The West may now dominate the Islamic world, but that has only been the case since the late 18th century, when a young general, Napoleon Bonaparte, conquered Egypt and temporarily imposed French rule. This initial European penetration into one of the heartlands of Islam was “a terrible shock” to Muslims, says historian Bernard Lewis. Until then, they had thought of themselves as the victors in the Crusades.
Islam unquestionably won the Crusades, even though Europe was ultimately able to reassert itself and dominate the world. The reasons for this success are much debated, but it’s reasonable to conclude that the West won the war of ideas.

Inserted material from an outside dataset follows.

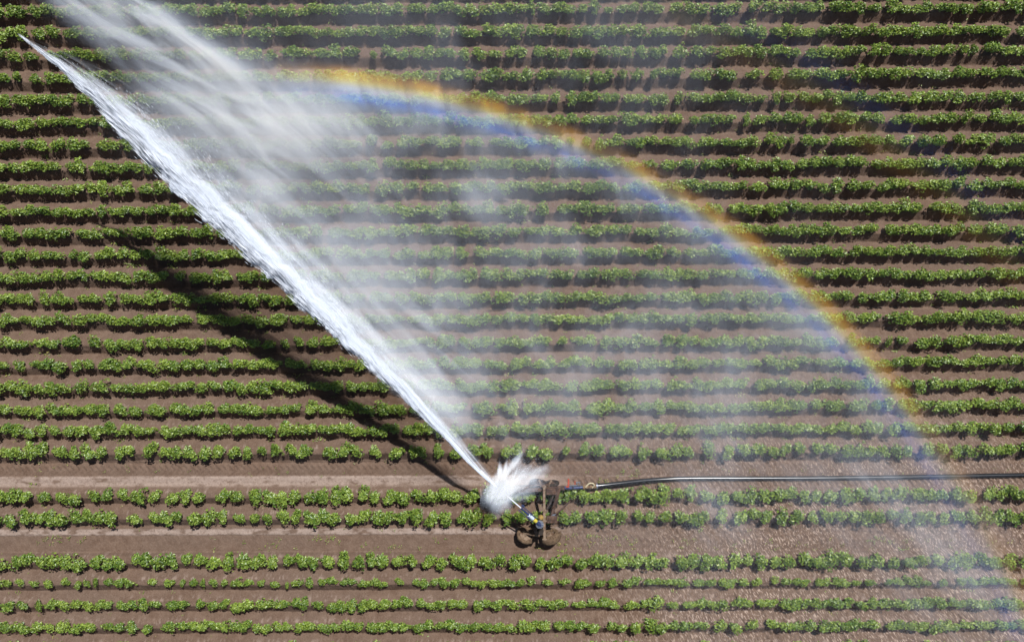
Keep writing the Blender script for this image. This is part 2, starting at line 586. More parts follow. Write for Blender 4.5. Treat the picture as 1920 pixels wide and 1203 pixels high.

Notions of individualism and freedom, capitalism and technology, and, most of all, the West’s turn from theology to science, carried the day. Religion became in the West an essentially private concern. It is on this “modern” turn that the anti-Crusade attitude developed.
During the Protestant Reformation, when the authority of the Catholic church was under attack, the Crusades began to be regarded as a ploy by power-hungry popes and land-hungry aristocrats. This judgment was extended by the Enlightenment philosophes, who used the Crusades as a cudgel with which to beat the church. The Enlightenment view of the Crusades still holds sway. After the Second World War, with western intellectuals feeling guilty about imperialism and European politicians desperate to abandon colonial responsibilities, the Crusades became intellectually unfashionable.